Nous revenons pour finir au paradoxe du banditisme. L’exceptionnel, qui transforme les règles, s’exclut de la participation au jeu parce qu’il sera toujours le gagnant, du fait que c’est lui qui l’a inventé, et en connaît toutes les limites. Les autres peuvent reprendre ces règles, ou bien en acceptant leur créateur comme meneur du jeu, ou bien en l’écrasant, en l’excluant. C’est ici que Debord refuse avec raison la charge complète d’une responsabilité absolue. Les règles de son jeu, elles lui ont été imposées par les circonstances ; et elles dépassent par leur complexité les possibilités de sa connaissance. Le mouvement situationniste actuel n’est qu’un commencement d’exemple de ce jeu. Par son refus de l’exclusivité, et du rôle de chef, Debord sauve ses droits au feu, en même temps que l’ouverture même du jeu futur. Ce faisant, il dépasse les conditions purement françaises qui ont fixé les limites du surréalisme d’André Breton.

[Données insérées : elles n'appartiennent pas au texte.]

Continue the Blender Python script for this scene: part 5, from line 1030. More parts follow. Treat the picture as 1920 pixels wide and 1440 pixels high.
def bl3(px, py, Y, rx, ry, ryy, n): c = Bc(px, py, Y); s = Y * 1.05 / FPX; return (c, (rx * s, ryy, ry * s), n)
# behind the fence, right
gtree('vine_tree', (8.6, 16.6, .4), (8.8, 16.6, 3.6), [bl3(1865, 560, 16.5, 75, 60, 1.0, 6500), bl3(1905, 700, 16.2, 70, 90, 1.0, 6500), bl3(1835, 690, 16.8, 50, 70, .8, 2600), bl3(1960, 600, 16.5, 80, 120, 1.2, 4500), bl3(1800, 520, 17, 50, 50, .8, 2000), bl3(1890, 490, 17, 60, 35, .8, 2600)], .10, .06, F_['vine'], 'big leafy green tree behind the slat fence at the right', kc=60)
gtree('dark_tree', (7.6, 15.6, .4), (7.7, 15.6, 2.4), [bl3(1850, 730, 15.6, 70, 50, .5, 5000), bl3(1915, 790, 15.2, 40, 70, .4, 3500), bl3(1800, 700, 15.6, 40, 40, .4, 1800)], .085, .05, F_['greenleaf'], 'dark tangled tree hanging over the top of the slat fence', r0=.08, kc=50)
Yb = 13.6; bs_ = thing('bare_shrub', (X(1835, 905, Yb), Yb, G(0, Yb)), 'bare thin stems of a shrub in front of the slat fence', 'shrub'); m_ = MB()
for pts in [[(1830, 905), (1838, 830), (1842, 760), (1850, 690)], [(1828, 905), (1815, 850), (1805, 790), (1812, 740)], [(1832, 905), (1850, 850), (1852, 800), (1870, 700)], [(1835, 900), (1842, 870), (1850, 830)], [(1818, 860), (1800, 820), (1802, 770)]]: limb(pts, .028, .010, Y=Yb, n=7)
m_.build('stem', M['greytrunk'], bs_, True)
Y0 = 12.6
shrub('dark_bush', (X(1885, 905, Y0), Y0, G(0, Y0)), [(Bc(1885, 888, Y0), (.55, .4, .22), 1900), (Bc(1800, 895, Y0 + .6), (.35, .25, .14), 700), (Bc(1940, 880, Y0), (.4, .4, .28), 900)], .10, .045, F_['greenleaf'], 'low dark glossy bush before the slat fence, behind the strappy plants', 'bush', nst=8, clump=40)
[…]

Tout au contraire de celui-ci, les effets de l’importance de Guy Debord se sentent partout, aux autres bouts du monde, et rayonnent de là-bas vers Paris où il passe sa vie complètement inaperçu. Peut-être a-t-il choisi, plus ou moins, les difficultés de cette vie, en faisant tout ce qu’il faut pour casser sans arrêt toutes ses possibilités de célébrité ; peut-être pour rester libre dans les jeux actuellement possibles. Je pense pourtant avoir justifié l’indiscrétion que j’ai commise avec cette présentation insistante. Je l’espère, en tout cas.